Often as a writer I pour over whether what I am writing is something that should command any attention. I reach out for the ethereal words to grasp them from the semi-opaque vapors in my mind that pass for thoughts, trying earnestly to say something significant. It is nearly inexpressible how I often feel that this is an exercise in futility: I can never say it well enough. It will fail, I fear… I believe. I even wrote an untitled poem back in early March that I posted on my personal Instagram (@prramer) that spoke to this feeling of inevitable failure at words.
I sat down
Moved to write
Though words formed
No provocation resulted
They fell like so many
Silent ray catchers to earth
Catatonic, without love or life
To a feckless end
In some ways this fear that my words will be powerless and banal drives me to hone my writing, to shape an ever sharper edge with the whetstone of editing. My writing, especially my poetry given how deeply emotional its origin, must cut through every layer. Nothing must arrest its penetration to the soul of the reader; else, I have failed.

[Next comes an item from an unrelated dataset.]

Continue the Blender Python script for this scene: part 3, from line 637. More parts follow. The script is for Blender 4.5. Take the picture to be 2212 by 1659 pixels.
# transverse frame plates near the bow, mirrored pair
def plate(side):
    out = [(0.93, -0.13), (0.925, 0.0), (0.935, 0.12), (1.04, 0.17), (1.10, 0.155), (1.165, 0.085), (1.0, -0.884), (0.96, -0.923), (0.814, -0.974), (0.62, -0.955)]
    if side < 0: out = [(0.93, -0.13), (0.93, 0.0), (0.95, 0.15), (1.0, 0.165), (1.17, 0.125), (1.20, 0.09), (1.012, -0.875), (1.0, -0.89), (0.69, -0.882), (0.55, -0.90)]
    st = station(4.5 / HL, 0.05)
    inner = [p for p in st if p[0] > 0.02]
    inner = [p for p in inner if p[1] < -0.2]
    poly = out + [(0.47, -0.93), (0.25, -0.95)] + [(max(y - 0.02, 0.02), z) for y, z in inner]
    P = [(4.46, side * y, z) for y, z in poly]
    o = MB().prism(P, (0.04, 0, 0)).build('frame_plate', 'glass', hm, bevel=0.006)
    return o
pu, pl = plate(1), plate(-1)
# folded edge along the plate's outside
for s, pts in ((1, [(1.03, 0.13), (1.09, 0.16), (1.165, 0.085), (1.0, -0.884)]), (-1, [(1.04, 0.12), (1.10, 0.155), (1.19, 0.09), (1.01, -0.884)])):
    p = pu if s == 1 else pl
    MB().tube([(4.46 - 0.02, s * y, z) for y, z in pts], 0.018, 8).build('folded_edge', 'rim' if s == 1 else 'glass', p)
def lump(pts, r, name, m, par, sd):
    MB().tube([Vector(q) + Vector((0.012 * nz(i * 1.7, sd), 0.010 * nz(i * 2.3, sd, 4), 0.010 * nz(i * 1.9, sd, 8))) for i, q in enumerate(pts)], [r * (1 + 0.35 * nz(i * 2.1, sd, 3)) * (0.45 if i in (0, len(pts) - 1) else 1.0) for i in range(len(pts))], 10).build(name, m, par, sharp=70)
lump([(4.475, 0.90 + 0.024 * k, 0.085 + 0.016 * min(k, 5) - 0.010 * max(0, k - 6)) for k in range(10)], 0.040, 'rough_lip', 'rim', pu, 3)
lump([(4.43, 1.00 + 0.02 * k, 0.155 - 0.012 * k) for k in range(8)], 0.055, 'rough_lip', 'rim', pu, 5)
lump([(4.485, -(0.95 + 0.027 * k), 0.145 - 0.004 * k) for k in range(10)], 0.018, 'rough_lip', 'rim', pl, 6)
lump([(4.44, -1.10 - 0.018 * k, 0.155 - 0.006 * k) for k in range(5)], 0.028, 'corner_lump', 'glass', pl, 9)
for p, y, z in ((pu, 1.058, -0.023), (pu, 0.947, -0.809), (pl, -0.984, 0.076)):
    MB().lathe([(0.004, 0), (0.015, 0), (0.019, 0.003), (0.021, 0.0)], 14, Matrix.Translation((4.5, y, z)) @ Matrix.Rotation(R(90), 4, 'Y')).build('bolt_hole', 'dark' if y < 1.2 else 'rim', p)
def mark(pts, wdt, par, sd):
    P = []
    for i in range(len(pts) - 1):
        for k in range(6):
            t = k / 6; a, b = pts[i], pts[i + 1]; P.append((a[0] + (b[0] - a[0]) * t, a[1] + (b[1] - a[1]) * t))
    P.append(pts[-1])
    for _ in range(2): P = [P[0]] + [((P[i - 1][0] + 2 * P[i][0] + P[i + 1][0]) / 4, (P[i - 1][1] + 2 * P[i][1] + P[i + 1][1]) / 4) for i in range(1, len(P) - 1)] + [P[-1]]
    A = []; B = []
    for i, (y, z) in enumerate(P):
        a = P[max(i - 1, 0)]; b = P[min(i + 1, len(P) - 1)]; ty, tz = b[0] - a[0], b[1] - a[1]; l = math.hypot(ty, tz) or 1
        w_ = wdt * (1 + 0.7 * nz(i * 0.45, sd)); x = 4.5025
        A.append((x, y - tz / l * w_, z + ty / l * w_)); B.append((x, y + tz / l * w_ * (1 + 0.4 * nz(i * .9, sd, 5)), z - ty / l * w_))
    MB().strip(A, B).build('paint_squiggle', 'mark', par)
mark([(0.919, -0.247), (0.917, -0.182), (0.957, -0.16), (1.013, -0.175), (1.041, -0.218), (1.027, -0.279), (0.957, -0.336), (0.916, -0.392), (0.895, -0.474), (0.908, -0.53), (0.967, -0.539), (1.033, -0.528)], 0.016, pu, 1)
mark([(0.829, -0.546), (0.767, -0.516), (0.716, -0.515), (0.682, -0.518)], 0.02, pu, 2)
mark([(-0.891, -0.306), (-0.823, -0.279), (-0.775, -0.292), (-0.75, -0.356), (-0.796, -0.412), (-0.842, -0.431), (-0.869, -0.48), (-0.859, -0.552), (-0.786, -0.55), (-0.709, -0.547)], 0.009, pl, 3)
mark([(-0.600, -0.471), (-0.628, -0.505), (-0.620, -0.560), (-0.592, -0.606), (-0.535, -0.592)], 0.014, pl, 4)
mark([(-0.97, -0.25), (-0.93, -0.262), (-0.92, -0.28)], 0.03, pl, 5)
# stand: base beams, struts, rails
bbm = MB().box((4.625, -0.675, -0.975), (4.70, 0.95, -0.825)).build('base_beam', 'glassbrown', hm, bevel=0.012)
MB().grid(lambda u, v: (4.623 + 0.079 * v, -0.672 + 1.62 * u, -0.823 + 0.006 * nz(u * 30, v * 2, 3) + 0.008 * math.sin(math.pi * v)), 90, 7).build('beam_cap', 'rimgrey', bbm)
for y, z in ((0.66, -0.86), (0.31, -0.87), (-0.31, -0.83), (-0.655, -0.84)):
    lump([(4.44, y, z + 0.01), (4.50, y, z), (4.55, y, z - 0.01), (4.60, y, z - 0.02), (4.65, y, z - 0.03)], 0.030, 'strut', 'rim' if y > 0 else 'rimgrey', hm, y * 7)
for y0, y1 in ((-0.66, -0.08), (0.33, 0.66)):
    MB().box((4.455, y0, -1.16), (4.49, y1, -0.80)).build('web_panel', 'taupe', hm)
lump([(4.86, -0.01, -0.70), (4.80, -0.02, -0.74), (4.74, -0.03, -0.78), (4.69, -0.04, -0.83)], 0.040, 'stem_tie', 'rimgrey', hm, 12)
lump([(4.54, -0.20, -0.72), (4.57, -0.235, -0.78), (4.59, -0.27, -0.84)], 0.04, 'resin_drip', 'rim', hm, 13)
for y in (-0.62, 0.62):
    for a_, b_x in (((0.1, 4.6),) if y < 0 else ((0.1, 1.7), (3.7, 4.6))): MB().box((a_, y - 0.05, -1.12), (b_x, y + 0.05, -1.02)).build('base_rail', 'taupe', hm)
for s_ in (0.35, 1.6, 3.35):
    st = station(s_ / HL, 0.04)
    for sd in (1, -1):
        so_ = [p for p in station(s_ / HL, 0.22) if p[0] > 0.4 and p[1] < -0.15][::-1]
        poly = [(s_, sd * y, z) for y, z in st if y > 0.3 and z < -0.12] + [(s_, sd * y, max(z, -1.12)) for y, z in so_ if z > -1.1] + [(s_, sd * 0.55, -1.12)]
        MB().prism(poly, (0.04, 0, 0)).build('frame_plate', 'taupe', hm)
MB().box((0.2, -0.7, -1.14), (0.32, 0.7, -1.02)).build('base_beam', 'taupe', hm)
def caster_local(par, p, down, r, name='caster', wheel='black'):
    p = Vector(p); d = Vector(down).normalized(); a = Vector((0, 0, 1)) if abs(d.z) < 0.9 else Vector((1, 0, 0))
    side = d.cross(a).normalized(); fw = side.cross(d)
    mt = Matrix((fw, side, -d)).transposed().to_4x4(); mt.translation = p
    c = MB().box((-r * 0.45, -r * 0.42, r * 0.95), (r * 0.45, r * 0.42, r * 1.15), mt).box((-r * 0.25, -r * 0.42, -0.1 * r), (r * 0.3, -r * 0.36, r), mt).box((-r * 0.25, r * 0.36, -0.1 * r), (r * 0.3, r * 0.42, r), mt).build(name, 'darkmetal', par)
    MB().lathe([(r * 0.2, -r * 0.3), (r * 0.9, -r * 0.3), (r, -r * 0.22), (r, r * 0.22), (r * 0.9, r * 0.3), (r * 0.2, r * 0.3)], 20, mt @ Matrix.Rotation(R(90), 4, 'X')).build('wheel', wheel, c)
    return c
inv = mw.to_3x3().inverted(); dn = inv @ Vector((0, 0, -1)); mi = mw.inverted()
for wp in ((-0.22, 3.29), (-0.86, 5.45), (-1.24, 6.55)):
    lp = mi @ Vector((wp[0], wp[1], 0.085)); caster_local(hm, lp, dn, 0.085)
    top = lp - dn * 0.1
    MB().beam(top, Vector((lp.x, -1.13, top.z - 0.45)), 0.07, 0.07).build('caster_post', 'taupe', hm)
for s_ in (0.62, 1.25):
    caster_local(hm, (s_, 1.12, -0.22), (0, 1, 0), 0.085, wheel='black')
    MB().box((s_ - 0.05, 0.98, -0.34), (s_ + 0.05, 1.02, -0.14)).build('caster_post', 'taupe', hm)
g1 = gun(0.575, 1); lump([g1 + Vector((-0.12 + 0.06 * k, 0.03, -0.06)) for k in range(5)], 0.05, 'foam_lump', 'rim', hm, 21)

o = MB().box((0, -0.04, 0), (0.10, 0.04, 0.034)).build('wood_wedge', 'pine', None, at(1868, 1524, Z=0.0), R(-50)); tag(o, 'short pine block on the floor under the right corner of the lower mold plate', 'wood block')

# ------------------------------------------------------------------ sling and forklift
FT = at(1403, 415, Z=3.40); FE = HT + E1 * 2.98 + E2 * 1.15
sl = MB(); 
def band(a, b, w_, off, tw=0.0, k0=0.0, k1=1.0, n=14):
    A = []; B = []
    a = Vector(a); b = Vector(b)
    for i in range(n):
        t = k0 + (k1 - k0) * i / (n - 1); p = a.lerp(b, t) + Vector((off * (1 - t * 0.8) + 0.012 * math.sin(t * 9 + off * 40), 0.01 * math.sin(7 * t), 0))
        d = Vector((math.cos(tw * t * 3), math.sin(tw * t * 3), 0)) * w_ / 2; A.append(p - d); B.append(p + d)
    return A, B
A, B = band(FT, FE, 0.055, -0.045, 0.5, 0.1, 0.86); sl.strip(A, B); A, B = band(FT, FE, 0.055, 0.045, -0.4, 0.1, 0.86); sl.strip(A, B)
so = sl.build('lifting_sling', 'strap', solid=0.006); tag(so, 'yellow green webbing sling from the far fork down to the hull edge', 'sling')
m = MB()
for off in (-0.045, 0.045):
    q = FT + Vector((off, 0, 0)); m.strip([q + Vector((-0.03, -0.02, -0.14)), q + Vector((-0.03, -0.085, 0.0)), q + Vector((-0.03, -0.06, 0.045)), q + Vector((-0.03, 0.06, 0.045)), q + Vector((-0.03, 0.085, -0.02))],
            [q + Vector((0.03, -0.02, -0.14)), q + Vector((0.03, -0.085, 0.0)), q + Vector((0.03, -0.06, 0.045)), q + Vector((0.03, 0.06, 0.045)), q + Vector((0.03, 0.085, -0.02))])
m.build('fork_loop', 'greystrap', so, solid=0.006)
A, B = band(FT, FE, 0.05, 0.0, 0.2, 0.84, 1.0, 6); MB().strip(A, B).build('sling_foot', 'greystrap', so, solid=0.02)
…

I didn’t take up art to be ordinary. It is probably the most significant way I have been saying to myself or to others that I am significant, that I matter, that my voice should be heard among the many. If I must suffer this painful self-doubt to reach for heights set above clouds, whether reachable or not, I will ever try. I may still fail to attain the zenith, but I will, despite it all, achieve more than those who try not all. I will elevate my craft above the common and the cliché. And if this is all I accomplish, then so let it be. I never wanted to be ordinary.